I agree, the patent landscape is somewhat confusing but with a bit of homework it is still possible to navigate through this. Keep in mind that the purpose of the patent system is still to teach the world a new invention while protecting your rights to it for a certain period of time.

In other words, you are trying to protect yourself against somebody just blatantly ripping you off by simply copying your stuff. Of course, there are nuances in the levels of ripping off and that is where things are getting complicated. Rule of thumb is that the broader a patent is, the wider it can be applied to those "rip-offs" or infringers or products that "have a substantial technical similarity with the claim language" but at the same time, the patent becomes very vulnerable with respect to somebody else having done already what you claim.

The commonly used example is the parabel of the chair.

Let's say somebody invents a chair, which is essentially an apparatus with a surface to sit on and a support structure between the surface and the ground that it stands on. Well, this applies to even a rock but the rock anticipates the patent, so that patent could be invalidated very easily.

So now you invent a chair with four legs. That patent does not apply to rocks and logs and whatever and clearly defines a specific construction.

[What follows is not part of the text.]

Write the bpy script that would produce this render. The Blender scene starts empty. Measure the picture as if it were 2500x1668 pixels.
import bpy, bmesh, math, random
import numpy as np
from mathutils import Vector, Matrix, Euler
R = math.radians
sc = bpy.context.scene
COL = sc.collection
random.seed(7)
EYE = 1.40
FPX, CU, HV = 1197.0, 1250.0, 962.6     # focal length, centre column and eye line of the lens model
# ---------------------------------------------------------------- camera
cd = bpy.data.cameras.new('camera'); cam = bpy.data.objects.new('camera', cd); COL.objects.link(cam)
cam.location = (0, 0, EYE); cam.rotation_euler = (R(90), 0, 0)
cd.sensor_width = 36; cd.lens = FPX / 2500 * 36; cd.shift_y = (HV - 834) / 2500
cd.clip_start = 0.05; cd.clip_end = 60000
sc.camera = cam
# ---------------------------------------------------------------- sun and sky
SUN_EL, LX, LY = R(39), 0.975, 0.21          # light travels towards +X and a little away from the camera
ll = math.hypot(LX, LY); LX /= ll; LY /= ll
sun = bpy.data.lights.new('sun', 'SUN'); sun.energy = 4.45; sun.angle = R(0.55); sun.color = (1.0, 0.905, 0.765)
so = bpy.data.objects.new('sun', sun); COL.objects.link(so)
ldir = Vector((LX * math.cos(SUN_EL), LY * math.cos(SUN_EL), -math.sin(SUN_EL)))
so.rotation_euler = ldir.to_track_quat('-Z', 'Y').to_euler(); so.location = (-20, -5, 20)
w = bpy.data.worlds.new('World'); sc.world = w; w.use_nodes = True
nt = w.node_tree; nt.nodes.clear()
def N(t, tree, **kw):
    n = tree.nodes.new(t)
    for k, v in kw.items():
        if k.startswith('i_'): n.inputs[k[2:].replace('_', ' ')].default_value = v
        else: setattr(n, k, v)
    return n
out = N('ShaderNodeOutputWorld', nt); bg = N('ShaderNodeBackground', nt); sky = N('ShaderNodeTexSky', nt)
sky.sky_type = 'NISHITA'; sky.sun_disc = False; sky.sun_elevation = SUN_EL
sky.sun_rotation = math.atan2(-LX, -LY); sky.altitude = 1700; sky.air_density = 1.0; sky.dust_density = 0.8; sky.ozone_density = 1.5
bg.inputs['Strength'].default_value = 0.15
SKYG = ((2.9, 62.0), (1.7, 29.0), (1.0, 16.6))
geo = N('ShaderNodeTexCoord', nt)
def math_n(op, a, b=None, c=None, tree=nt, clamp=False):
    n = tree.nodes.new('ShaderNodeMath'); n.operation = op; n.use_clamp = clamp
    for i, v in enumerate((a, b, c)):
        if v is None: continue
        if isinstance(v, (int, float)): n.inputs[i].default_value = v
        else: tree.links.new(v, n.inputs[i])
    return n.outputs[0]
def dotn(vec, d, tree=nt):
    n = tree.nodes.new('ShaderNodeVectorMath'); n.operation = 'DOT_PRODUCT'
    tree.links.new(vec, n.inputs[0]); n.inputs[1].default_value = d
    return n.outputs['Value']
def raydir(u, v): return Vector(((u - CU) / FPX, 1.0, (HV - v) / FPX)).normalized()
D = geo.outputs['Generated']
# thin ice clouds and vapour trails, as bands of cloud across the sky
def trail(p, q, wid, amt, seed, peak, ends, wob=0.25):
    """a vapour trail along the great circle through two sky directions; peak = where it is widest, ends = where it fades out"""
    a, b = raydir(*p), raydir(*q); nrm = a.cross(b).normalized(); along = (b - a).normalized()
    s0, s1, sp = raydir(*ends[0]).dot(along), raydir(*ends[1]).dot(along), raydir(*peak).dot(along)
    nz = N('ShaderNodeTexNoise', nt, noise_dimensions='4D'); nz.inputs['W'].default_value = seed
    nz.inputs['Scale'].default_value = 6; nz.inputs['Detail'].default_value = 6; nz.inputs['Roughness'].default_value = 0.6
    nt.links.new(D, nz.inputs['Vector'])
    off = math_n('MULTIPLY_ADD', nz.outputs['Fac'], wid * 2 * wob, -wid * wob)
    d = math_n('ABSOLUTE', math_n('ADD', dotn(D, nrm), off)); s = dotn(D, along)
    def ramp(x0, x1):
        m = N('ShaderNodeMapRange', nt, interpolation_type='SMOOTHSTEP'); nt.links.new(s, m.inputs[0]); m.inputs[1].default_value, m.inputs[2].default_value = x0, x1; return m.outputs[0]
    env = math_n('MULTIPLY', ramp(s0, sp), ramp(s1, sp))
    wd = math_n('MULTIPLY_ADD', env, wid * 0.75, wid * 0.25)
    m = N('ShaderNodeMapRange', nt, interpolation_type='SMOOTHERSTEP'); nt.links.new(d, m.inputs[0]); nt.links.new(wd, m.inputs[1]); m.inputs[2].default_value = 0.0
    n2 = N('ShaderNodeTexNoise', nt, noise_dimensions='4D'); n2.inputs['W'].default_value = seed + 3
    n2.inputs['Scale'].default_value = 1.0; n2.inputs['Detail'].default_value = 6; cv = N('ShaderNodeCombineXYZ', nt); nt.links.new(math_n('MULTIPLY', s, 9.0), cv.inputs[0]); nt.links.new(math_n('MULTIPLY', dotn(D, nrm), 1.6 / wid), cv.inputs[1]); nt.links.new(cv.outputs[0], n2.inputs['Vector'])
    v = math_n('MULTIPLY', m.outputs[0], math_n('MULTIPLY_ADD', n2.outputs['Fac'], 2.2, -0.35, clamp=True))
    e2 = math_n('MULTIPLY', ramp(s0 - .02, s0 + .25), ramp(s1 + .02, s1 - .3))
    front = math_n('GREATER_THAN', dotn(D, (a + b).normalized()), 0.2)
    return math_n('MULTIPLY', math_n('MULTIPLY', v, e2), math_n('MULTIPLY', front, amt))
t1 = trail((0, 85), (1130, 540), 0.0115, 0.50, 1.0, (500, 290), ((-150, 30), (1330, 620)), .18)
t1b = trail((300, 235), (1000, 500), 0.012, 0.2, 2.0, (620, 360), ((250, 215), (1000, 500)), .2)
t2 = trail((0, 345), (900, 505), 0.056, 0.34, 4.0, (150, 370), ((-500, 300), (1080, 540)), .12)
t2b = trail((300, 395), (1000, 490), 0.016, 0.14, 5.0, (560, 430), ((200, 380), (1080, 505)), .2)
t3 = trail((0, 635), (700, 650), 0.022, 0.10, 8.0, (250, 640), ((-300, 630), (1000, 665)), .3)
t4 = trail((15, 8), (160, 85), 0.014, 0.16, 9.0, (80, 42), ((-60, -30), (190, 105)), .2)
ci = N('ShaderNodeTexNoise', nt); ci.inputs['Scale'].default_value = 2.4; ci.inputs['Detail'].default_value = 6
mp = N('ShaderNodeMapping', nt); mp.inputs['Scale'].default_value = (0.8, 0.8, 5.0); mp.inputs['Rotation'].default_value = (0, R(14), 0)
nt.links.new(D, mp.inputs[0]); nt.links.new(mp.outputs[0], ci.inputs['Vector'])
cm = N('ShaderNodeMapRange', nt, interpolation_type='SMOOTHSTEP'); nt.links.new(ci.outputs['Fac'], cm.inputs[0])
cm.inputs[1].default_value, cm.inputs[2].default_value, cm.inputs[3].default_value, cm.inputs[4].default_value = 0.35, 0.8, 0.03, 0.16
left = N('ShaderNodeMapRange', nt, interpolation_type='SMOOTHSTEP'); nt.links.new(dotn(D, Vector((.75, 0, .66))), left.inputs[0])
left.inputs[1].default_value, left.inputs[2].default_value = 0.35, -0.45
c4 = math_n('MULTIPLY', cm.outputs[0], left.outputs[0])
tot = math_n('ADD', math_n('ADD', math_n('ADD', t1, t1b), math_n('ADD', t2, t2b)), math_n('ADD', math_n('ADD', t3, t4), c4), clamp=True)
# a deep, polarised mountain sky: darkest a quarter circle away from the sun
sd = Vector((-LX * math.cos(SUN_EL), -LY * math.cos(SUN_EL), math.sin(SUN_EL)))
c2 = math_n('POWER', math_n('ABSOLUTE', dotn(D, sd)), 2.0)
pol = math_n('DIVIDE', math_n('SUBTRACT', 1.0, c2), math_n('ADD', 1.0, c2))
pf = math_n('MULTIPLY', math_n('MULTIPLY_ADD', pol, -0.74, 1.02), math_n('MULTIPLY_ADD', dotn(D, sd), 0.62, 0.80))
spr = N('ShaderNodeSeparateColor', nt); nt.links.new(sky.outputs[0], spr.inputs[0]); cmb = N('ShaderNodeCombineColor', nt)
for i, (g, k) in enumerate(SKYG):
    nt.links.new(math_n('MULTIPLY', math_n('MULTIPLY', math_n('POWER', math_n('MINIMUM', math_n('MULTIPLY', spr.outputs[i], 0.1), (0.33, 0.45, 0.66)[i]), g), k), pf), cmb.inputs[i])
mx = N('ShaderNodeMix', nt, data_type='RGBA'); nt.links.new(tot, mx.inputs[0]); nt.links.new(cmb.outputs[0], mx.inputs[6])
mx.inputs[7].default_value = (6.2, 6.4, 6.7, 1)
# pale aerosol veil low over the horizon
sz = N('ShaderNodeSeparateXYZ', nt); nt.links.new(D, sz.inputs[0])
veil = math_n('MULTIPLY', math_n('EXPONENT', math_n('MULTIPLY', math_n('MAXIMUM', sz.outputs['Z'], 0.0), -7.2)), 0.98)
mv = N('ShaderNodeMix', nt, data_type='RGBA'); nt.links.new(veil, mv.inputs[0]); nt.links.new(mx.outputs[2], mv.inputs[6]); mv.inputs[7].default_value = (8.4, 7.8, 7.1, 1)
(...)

It is not applicable to a tripod or even a footstool (with a single foot) so none of those can be used to challenge the patent either. But, here is the kicker: somebody had a chair with 5 legs before you filed the patent and if you were to be bold enough to try and sue any manufacturer of a 5-legged chair because it has 4 legs as claimed in the patent (plus 1 extra), then these guys would be quick to point out that they were first.

The bottomline is that if you really invent something instead of copying things from others, you have a reasonable chance of your patent being upheld no matter what.

In the case of the nia, we licensed the core technology from Brainfingers who have several very old patents on some of the fundamentals and then we surrounded the existing patents with the new ideas that came up during the product development cycle. These new patent aplications are still in the "pre-publication stage, so I can't talk much about them but they are very novel so I am not overly concerned.

Also, to answer your question, yes we are working with good patent attorneys but I have myself also worked for several years in intellectual property management, so I have a good feeling for the field.